• EXERCISE BRIEF
Leaving out the pictures, retype all the material exactly.

• DATA EXCERPT
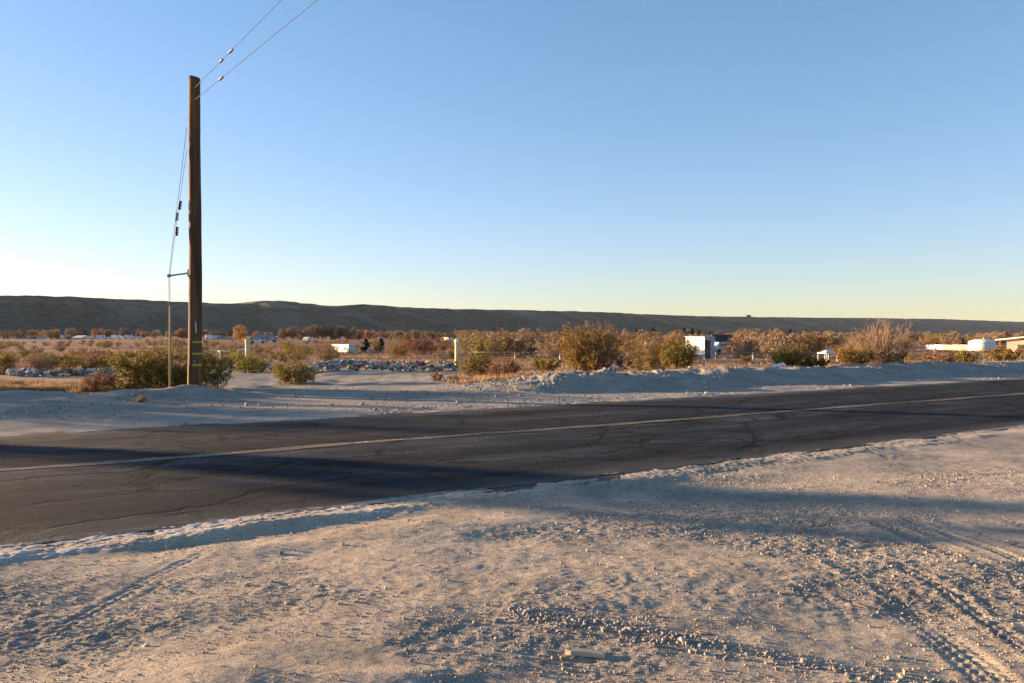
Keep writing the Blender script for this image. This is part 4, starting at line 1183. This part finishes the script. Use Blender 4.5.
house('house', 'bluish white roofed house between orange trees at far left', 82, 470, 11, 335.4, 8, -.3, 'grey_wall', 'roof_white', 'gable', 2, .6)
house('house', 'small grey house left of the first far orange tree pair', 93, 455, 8, 336.8, 8, 0, 'grey_wall', 'roof_grey', 'gable', 1, .5)
house('house', 'grey roofed house right of the pole below the ridge', 217, 430, 9, 335.3, 8, 0, 'grey_wall', 'roof_grey', 'gable', 1, .5)
house('house', 'wide grey roofed house behind the left cream post', 264, 400, 22, 334.5, 9, 0, 'roof_dark', 'roof_grey', 'hip', 2, .6)
house('house', 'cream fronted low house among the far green trees', 447, 360, 12, 337.2, 3, -.8, 'white_wall', 'roof_grey', 'flat', 1)
house('house', 'small pinkish house below the ridge in the centre left', 400, 430, 9, 334.4, 6, .3, 'pink_wall', 'roof_grey', 'gable', 1)
house('house', 'low grey house seen between the two tallest bushes', 611, 170, 20, 340, 5, 0, 'tan_wall', 'roof_grey', 'hip', 2, .45)
house('house', 'pale low house among the brown trees behind the right bushes', 776, 300, 24, 337.3, 7, 0, 'grey_wall', 'roof_grey', 'gable', 2, .5)
house('house', 'small white roofed house left of the tall bare tree', 834, 330, 9, 336.5, 7, .2, 'grey_wall', 'roof_white', 'gable', 1, .5)
house('house', 'low grey roofed house near the far right of the brown trees', 925, 420, 20, 336.5, 7, 0, 'tan_wall', 'roof_grey', 'gable', 2, .5)
house('lookout_hut', 'tiny dark hut standing on the skyline of the ridge', 748.5, 3960, 4, 315.0, 14, 0, 'dark', 'roof_dark', 'flat', 0, cat='hut', door=False)

# low yard wall, white then tan, left of the tank
def yard_wall():
    t = thing('yard_wall', 'low wall, pale grey then tan panels, left of the white tank', 'wall', (gx(925, 125), 125, 0))
    X0 = t.location.x; t.location.z = 0
    cols = ['grey_wall', 'white_plain', 'tan_wall', 'bollard', 'tan_wall']
    pxs_ = [925, 934, 943, 953, 961, 972]; ds_ = [138, 134.3, 130.6, 126.7, 123.4, 119]
    for i in range(5):
        a, b_ = (gx(pxs_[i], ds_[i]), ds_[i]), (gx(pxs_[i + 1], ds_[i + 1]), ds_[i + 1])
        mx_, my_ = (a[0] + b_[0]) / 2, (a[1] + b_[1]) / 2; L = math.hypot(b_[0] - a[0], b_[1] - a[1]) - .04
        zt_ = zat(344.8, my_); zg = H(mx_, my_) - .2
        MB().box((mx_ - X0, my_ - 125, (zt_ + zg) / 2), (L, .15, zt_ - zg), math.atan2(b_[1] - a[1], b_[0] - a[0])).build('wall_panel', M[cols[i]], t)
yard_wall()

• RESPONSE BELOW
Keep writing the Blender script for this image. This is part 4, starting at line 1183. This part finishes the script. Use Blender 4.5.
house('house', 'bluish white roofed house between orange trees at far left', 82, 470, 11, 335.4, 8, -.3, 'grey_wall', 'roof_white', 'gable', 2, .6)
house('house', 'small grey house left of the first far orange tree pair', 93, 455, 8, 336.8, 8, 0, 'grey_wall', 'roof_grey', 'gable', 1, .5)
house('house', 'grey roofed house right of the pole below the ridge', 217, 430, 9, 335.3, 8, 0, 'grey_wall', 'roof_grey', 'gable', 1, .5)
house('house', 'wide grey roofed house behind the left cream post', 264, 400, 22, 334.5, 9, 0, 'roof_dark', 'roof_grey', 'hip', 2, .6)
house('house', 'cream fronted low house among the far green trees', 447, 360, 12, 337.2, 3, -.8, 'white_wall', 'roof_grey', 'flat', 1)
house('house', 'small pinkish house below the ridge in the centre left', 400, 430, 9, 334.4, 6, .3, 'pink_wall', 'roof_grey', 'gable', 1)
house('house', 'low grey house seen between the two tallest bushes', 611, 170, 20, 340, 5, 0, 'tan_wall', 'roof_grey', 'hip', 2, .45)
house('house', 'pale low house among the brown trees behind the right bushes', 776, 300, 24, 337.3, 7, 0, 'grey_wall', 'roof_grey', 'gable', 2, .5)
house('house', 'small white roofed house left of the tall bare tree', 834, 330, 9, 336.5, 7, .2, 'grey_wall', 'roof_white', 'gable', 1, .5)
house('house', 'low grey roofed house near the far right of the brown trees', 925, 420, 20, 336.5, 7, 0, 'tan_wall', 'roof_grey', 'gable', 2, .5)
house('lookout_hut', 'tiny dark hut standing on the skyline of the ridge', 748.5, 3960, 4, 315.0, 14, 0, 'dark', 'roof_dark', 'flat', 0, cat='hut', door=False)

# low yard wall, white then tan, left of the tank
def yard_wall():
    t = thing('yard_wall', 'low wall, pale grey then tan panels, left of the white tank', 'wall', (gx(925, 125), 125, 0))
    X0 = t.location.x; t.location.z = 0
    cols = ['grey_wall', 'white_plain', 'tan_wall', 'bollard', 'tan_wall']
    pxs_ = [925, 934, 943, 953, 961, 972]; ds_ = [138, 134.3, 130.6, 126.7, 123.4, 119]
    for i in range(5):
        a, b_ = (gx(pxs_[i], ds_[i]), ds_[i]), (gx(pxs_[i + 1], ds_[i + 1]), ds_[i + 1])
        mx_, my_ = (a[0] + b_[0]) / 2, (a[1] + b_[1]) / 2; L = math.hypot(b_[0] - a[0], b_[1] - a[1]) - .04
        zt_ = zat(344.8, my_); zg = H(mx_, my_) - .2
        MB().box((mx_ - X0, my_ - 125, (zt_ + zg) / 2), (L, .15, zt_ - zg), math.atan2(b_[1] - a[1], b_[0] - a[0])).build('wall_panel', M[cols[i]], t)
yard_wall()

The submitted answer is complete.